A letter from Kirsten McNeal’s husband told her what flying over Iraq meant to him.

“I am finally doing something more important than all of us,” Navy Lt. Allen McNeal wrote to his wife from a base somewhere in the Mediterranean Sea.

“It is a good mission that really helps our soldiers on the ground, and I will be saving lives as well as taking them.” the pilot wrote. “I want you to be proud of me.”

Kirsten McNeal is proud and a little scared.

When her husband left for the Mediterranean at the end of January, she didn’t know that he would be in a war. It was supposed to be one more routine deployment.

As a pilot aboard P-3 Orion aircraft – the Navy’s slow, water-watching planes that once hunted Soviet submarines – Lt. McNeal had a job on the sidelines, his wife thought.

“It just never occurred to me that he would ever be involved in this,” she said.

She was wrong.

Flying eyes

The military is using the Orion’s state-of-the-art surveillance gear as eyes for coalition ground forces. The planes are merely scanning the earth instead of the oceans.

It’s a role the families of Patrol and Reconnaissance Squadron Eight learned on April 1. That’s when the squadron’s commanding officer, Cmdr. Jeff McKenzie, sent each family an e-mail. The air crews were flying missions over Iraq, he said.

The squadron, based at Brunswick Naval Air Station, has more than 400 members. Their families live in towns across southern Maine.

For some, such as McNeal, the e-mail came as a shock.

“It was honestly the first time since I met my husband that I was scared,” said McNeal, who lives in Bowdoin.

Other wives said they were less surprised. Some have grown accustomed to the six-month separations and the sudden responsibility of running households alone. They know that their husbands are active duty members of the military.

Meanwhile, the Navy talks of “potential” roles, threats and fights.

“The word ‘potential’ should be a normal part of your vocabulary,” said Rachel Diver, whose husband, Chief Petty Officer Tony Diver Sr., is a flight engineer aboard the planes. “Nothing is certain. You kind of understand that.”

Kirsten knows, too. It frightens her.

Bittersweet

“Allen’s in the middle of the fighting,” she said. He told her in a letter she received Wednesday, 10 days after it was written. There is danger, she learned, maybe more than some spouses know.

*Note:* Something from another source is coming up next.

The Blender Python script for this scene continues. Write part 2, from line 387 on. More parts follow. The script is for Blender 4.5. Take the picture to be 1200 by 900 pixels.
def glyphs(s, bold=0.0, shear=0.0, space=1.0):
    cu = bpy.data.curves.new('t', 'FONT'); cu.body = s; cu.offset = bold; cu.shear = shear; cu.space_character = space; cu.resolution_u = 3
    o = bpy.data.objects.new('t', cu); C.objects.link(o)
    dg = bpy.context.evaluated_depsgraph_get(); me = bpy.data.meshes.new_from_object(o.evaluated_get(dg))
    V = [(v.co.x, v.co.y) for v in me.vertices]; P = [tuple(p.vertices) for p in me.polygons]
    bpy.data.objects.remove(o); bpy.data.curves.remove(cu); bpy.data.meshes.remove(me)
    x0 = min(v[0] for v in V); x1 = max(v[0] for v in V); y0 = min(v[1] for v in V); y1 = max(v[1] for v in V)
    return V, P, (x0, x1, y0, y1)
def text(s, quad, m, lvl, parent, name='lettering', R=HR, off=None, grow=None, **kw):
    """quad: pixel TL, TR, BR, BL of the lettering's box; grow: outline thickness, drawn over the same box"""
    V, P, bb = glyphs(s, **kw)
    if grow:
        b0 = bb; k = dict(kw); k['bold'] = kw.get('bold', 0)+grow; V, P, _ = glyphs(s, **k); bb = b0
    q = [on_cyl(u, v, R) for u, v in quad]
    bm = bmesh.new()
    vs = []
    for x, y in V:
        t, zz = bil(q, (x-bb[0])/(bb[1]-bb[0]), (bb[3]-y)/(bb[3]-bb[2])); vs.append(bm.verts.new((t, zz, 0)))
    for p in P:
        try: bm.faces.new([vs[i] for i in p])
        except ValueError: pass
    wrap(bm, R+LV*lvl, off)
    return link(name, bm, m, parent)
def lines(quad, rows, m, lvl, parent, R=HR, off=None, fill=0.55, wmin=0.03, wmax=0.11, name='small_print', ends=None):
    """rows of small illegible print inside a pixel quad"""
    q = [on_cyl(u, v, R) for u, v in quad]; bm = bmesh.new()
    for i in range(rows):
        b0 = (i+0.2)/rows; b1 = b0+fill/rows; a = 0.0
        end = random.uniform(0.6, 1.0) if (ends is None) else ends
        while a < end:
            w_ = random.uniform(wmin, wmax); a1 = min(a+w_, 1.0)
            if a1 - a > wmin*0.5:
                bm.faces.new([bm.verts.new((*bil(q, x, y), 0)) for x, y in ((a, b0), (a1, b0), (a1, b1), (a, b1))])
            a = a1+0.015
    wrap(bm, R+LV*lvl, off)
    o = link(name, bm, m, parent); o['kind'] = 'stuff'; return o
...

“I am going off for Iraq today,” Allen McNeal wrote to his wife. “We are flying missions over Iraq already. (An airman) has been shot at twice already and (another’s) crew almost bought the farm yesterday. I don’t tell you this so that you will worry. I am telling you because I want you to know that I am not afraid.

“I want you to know that if I don’t make it back that my last thoughts were of you and the children,” he wrote.

Whatever fear Kirsten has is tempered with pride. It’s a bittersweet letter. She knows her husband is well-trained. He wants to be there.

So does Diver’s husband. The second-generation flight engineer has served for 14 years and he takes his allegiance to his country seriously, said Rachel Diver. He’ll serve. He’ll do what he must.

And when he returns, he’ll be greeted by Rachel and their two children, Heather, 3, and Tony Jr., 5. They know their dad is “protecting the fleet,” and they know he’s gone for a while. Tony has served four deployments since his son was born.

Home front

Rachel tells new spouses to find something to take them out of their homes: Meet people and find an activity.

“Get out and do something,” she said. “Don’t be glued to the TV news.”

Kirsten watches in small bites. She’ll catch a headline or a few minutes on CNN, she said. Then, she puts it aside. It’s all too intense.

Besides, she has home to keep.

One-year-old Shannon was born during Allen’s last deployment. And she is expecting another child, a boy. His name is Connor.

He is due in August, the same time his dad is due home.